O diminuto valor subtraído/causado será circunstância que denota pouca necessidade de prevenção.

O mesmo não ocorre com a necessidade de prevenção de futuros crimes, já que as circunstâncias da prática dos mesmos exigem maior rigor e severidade, dada a actuação em grupo. É prática que, por imposição de defesa da sociedade, se impõe reprovar seriamente.

São, pois, circunstâncias atinentes ao facto, sua forma de execução e à personalidade do agente, que determinarão que a pena proposta cumpra a “função contrafáctica das expectativas comunitárias na validade da norma violada”, na terminologia de Jakobs.

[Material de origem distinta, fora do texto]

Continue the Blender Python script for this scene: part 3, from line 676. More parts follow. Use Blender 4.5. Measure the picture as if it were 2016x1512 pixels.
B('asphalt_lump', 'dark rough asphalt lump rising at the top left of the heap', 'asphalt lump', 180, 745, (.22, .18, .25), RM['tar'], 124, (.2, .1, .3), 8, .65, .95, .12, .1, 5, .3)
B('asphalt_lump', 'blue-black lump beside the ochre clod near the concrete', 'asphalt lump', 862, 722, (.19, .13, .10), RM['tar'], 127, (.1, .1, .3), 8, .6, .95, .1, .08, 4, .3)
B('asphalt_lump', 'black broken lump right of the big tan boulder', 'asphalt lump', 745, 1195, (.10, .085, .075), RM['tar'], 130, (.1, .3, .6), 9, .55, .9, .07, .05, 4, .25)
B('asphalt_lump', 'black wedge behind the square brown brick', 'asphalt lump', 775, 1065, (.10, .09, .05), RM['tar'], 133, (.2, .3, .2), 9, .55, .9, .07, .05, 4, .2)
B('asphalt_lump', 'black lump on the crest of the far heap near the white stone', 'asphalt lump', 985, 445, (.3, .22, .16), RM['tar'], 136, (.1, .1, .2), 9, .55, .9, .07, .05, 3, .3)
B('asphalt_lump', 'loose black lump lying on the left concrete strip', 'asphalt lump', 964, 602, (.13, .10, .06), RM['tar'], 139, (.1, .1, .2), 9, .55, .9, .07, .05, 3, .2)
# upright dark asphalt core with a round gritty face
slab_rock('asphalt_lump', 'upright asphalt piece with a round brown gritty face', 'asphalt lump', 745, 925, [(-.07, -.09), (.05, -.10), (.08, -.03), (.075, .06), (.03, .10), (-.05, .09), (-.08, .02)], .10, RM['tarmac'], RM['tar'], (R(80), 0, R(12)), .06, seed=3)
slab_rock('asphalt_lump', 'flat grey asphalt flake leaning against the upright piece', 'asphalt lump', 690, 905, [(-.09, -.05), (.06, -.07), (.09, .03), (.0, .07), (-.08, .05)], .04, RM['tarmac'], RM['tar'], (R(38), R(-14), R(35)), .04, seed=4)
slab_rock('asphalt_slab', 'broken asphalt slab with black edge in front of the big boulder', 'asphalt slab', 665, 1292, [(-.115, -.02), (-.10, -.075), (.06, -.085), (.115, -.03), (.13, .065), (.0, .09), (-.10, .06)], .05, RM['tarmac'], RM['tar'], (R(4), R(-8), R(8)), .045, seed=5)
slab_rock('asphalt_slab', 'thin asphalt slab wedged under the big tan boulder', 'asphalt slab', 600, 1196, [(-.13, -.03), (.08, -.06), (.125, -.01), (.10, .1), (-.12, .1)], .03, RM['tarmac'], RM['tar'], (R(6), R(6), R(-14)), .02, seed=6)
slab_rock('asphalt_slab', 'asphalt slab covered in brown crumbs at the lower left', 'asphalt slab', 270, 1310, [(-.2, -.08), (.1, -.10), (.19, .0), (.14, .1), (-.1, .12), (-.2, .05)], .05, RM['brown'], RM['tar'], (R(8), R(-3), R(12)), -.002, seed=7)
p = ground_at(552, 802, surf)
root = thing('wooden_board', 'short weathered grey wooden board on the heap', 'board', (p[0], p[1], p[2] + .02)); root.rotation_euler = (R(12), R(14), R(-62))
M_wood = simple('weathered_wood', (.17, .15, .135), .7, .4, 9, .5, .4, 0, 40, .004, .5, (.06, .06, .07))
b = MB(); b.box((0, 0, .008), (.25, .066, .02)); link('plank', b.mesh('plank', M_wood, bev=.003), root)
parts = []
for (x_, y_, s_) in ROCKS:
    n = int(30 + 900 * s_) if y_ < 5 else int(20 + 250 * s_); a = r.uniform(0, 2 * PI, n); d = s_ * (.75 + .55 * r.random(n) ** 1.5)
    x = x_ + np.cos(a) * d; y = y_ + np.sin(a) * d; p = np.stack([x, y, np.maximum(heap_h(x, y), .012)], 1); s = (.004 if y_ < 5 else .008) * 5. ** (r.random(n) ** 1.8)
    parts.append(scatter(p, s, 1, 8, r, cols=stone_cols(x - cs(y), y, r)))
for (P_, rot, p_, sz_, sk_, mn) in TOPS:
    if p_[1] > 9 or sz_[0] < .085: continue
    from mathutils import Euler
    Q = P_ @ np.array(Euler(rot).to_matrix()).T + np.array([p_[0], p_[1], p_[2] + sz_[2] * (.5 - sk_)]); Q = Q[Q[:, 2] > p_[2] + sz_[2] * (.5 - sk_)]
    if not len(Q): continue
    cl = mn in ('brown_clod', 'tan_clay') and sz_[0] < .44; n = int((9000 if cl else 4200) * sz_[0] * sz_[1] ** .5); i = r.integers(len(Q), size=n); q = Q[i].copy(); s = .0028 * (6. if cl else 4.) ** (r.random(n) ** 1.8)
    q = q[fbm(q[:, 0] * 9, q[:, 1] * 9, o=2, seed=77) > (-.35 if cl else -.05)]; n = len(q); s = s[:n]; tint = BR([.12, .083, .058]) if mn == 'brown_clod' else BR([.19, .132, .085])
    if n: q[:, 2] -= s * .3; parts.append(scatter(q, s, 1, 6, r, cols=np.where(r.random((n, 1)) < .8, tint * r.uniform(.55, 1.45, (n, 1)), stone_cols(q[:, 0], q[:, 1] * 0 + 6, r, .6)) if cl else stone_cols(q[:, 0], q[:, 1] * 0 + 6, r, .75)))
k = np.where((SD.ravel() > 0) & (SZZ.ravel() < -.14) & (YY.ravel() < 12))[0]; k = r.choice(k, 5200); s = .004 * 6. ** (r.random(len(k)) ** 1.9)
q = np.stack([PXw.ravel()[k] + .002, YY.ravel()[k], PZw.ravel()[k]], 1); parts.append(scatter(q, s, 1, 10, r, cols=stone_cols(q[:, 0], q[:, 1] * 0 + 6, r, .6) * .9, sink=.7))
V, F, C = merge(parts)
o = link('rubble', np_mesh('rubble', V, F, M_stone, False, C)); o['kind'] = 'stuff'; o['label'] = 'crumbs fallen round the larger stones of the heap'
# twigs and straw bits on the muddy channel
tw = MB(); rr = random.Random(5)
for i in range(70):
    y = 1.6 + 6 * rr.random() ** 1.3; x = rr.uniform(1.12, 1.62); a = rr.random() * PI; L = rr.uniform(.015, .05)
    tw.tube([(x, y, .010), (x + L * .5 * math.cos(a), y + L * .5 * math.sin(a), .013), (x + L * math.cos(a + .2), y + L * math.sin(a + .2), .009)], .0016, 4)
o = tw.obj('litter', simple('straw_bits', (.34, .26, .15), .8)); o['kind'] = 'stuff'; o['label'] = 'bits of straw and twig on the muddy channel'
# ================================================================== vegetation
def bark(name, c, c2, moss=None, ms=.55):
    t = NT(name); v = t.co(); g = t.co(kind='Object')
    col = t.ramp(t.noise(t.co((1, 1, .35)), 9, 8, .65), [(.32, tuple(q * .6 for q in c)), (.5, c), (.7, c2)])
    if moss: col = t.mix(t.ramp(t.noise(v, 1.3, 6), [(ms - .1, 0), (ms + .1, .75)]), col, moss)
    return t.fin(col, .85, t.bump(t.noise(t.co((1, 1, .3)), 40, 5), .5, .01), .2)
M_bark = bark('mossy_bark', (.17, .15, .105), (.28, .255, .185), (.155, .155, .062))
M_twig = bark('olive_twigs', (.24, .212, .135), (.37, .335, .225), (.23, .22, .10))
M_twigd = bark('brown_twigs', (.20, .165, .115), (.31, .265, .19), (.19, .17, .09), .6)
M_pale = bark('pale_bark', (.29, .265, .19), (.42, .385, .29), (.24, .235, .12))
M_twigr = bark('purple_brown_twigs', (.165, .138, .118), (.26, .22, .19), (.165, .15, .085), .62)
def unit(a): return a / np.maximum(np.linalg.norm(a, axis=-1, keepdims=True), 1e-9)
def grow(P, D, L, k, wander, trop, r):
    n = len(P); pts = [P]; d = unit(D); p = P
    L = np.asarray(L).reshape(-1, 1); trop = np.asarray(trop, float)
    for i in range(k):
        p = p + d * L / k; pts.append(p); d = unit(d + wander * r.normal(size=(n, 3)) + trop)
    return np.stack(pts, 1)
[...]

Entende-se, pois, que se enquadra na culpa da arguida a pena de 9 (nove) meses de prisão, suspensa por um ano e sujeita ao regime de prova fixado pelo tribunal recorrido porque os factos o justificam face ao critério legal permissivo da suspensão, designadamente a “prognose social favorável” pelas razões já apontadas.

E, por essas mesmas razões – apoio familiar e filha de poucos meses de idade e considerando que o arguido – seu companheiro - terá que cumprir pena efectiva, é excluída do regime de suspensão e prova a proibição de se ausentar do seu domicílio que havia sido imposta pelo tribunal recorrido.


***

C - Dispositivo

Assim, em face do exposto, acordam os Juízes que compõem a Secção Criminal deste tribunal em declarar parcialmente procedente o recurso interposto e, em consequência, altera-se a decisão do tribunal recorrido no que à arguida A diz respeito, nos seguintes termos.

Reduz-se a pena da arguida para 9 (nove) meses de prisão, suspensa por um ano;

É excluída do regime de suspensão e prova a proibição de se ausentar do seu domicílio que havia sido imposta pelo tribunal recorrido.

No mais mantém-se a douta sentença recorrida.

Sem custas.

Coimbra, 20 de Janeiro de 2010 (elaborado e revisto pelo relator antes de assinado).